* To do: Copy all the material that follows, keeping every character the same.

* Raw data:
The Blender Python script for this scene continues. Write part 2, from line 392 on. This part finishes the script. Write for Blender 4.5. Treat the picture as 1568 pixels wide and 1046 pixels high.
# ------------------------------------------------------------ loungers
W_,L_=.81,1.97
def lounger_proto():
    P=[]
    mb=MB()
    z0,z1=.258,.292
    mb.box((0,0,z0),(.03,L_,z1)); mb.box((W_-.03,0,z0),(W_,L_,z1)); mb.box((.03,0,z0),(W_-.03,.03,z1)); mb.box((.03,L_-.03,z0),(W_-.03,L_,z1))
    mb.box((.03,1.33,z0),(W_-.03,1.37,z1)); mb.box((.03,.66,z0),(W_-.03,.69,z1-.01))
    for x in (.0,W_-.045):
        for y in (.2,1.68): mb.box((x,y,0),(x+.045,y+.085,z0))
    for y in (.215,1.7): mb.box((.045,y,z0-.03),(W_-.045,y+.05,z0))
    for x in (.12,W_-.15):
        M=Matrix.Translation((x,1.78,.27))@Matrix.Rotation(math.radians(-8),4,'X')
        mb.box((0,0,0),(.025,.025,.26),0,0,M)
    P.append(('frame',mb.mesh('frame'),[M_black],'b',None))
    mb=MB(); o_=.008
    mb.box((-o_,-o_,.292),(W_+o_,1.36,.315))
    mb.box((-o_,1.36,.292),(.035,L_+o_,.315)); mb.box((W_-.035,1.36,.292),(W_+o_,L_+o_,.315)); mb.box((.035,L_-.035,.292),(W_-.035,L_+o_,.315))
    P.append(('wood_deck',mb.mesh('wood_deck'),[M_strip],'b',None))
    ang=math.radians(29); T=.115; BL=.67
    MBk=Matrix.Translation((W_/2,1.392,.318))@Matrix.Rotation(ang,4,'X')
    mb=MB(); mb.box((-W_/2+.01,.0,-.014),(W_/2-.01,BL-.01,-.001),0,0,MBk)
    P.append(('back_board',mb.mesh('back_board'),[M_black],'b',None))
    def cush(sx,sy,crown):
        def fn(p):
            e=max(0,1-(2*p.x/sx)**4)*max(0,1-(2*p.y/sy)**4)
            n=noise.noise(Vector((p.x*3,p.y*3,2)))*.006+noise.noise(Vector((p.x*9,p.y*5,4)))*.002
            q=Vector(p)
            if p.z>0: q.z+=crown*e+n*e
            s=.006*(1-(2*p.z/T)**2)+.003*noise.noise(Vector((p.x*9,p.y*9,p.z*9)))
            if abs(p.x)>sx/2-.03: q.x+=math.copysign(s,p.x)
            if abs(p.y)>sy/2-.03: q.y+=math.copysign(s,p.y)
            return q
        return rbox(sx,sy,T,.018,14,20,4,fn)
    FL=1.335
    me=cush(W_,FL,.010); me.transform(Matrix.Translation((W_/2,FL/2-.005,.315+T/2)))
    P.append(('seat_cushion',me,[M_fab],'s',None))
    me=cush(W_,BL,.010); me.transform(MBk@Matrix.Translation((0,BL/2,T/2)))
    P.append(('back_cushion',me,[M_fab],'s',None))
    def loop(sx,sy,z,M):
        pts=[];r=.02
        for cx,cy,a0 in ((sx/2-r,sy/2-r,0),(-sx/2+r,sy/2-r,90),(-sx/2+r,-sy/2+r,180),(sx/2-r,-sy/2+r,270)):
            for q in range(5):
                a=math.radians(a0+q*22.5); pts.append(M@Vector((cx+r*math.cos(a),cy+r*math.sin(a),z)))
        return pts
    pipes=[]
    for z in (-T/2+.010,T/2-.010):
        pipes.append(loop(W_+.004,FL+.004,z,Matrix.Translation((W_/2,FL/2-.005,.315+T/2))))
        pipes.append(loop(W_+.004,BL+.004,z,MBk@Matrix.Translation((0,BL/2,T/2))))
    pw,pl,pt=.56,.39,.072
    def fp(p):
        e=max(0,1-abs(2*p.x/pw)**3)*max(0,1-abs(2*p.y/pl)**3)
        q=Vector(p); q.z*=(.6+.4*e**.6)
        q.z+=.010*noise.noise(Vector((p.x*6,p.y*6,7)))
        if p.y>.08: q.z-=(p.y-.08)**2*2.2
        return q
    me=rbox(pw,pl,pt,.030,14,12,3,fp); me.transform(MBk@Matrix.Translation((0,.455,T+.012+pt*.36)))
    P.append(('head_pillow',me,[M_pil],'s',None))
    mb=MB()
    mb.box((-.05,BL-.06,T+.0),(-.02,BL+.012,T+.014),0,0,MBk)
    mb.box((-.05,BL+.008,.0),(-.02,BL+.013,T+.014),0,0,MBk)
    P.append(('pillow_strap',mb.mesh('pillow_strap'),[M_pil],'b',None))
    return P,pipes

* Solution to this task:
The Blender Python script for this scene continues. Write part 2, from line 392 on. This part finishes the script. Write for Blender 4.5. Treat the picture as 1568 pixels wide and 1046 pixels high.
# ------------------------------------------------------------ loungers
W_,L_=.81,1.97
def lounger_proto():
    P=[]
    mb=MB()
    z0,z1=.258,.292
    mb.box((0,0,z0),(.03,L_,z1)); mb.box((W_-.03,0,z0),(W_,L_,z1)); mb.box((.03,0,z0),(W_-.03,.03,z1)); mb.box((.03,L_-.03,z0),(W_-.03,L_,z1))
    mb.box((.03,1.33,z0),(W_-.03,1.37,z1)); mb.box((.03,.66,z0),(W_-.03,.69,z1-.01))
    for x in (.0,W_-.045):
        for y in (.2,1.68): mb.box((x,y,0),(x+.045,y+.085,z0))
    for y in (.215,1.7): mb.box((.045,y,z0-.03),(W_-.045,y+.05,z0))
    for x in (.12,W_-.15):
        M=Matrix.Translation((x,1.78,.27))@Matrix.Rotation(math.radians(-8),4,'X')
        mb.box((0,0,0),(.025,.025,.26),0,0,M)
    P.append(('frame',mb.mesh('frame'),[M_black],'b',None))
    mb=MB(); o_=.008
    mb.box((-o_,-o_,.292),(W_+o_,1.36,.315))
    mb.box((-o_,1.36,.292),(.035,L_+o_,.315)); mb.box((W_-.035,1.36,.292),(W_+o_,L_+o_,.315)); mb.box((.035,L_-.035,.292),(W_-.035,L_+o_,.315))
    P.append(('wood_deck',mb.mesh('wood_deck'),[M_strip],'b',None))
    ang=math.radians(29); T=.115; BL=.67
    MBk=Matrix.Translation((W_/2,1.392,.318))@Matrix.Rotation(ang,4,'X')
    mb=MB(); mb.box((-W_/2+.01,.0,-.014),(W_/2-.01,BL-.01,-.001),0,0,MBk)
    P.append(('back_board',mb.mesh('back_board'),[M_black],'b',None))
    def cush(sx,sy,crown):
        def fn(p):
            e=max(0,1-(2*p.x/sx)**4)*max(0,1-(2*p.y/sy)**4)
            n=noise.noise(Vector((p.x*3,p.y*3,2)))*.006+noise.noise(Vector((p.x*9,p.y*5,4)))*.002
            q=Vector(p)
            if p.z>0: q.z+=crown*e+n*e
            s=.006*(1-(2*p.z/T)**2)+.003*noise.noise(Vector((p.x*9,p.y*9,p.z*9)))
            if abs(p.x)>sx/2-.03: q.x+=math.copysign(s,p.x)
            if abs(p.y)>sy/2-.03: q.y+=math.copysign(s,p.y)
            return q
        return rbox(sx,sy,T,.018,14,20,4,fn)
    FL=1.335
    me=cush(W_,FL,.010); me.transform(Matrix.Translation((W_/2,FL/2-.005,.315+T/2)))
    P.append(('seat_cushion',me,[M_fab],'s',None))
    me=cush(W_,BL,.010); me.transform(MBk@Matrix.Translation((0,BL/2,T/2)))
    P.append(('back_cushion',me,[M_fab],'s',None))
    def loop(sx,sy,z,M):
        pts=[];r=.02
        for cx,cy,a0 in ((sx/2-r,sy/2-r,0),(-sx/2+r,sy/2-r,90),(-sx/2+r,-sy/2+r,180),(sx/2-r,-sy/2+r,270)):
            for q in range(5):
                a=math.radians(a0+q*22.5); pts.append(M@Vector((cx+r*math.cos(a),cy+r*math.sin(a),z)))
        return pts
    pipes=[]
    for z in (-T/2+.010,T/2-.010):
        pipes.append(loop(W_+.004,FL+.004,z,Matrix.Translation((W_/2,FL/2-.005,.315+T/2))))
        pipes.append(loop(W_+.004,BL+.004,z,MBk@Matrix.Translation((0,BL/2,T/2))))
    pw,pl,pt=.56,.39,.072
    def fp(p):
        e=max(0,1-abs(2*p.x/pw)**3)*max(0,1-abs(2*p.y/pl)**3)
        q=Vector(p); q.z*=(.6+.4*e**.6)
        q.z+=.010*noise.noise(Vector((p.x*6,p.y*6,7)))
        if p.y>.08: q.z-=(p.y-.08)**2*2.2
        return q
    me=rbox(pw,pl,pt,.030,14,12,3,fp); me.transform(MBk@Matrix.Translation((0,.455,T+.012+pt*.36)))
    P.append(('head_pillow',me,[M_pil],'s',None))
    mb=MB()
    mb.box((-.05,BL-.06,T+.0),(-.02,BL+.012,T+.014),0,0,MBk)
    mb.box((-.05,BL+.008,.0),(-.02,BL+.013,T+.014),0,0,MBk)
    P.append(('pillow_strap',mb.mesh('pillow_strap'),[M_pil],'b',None))
    return P,pipes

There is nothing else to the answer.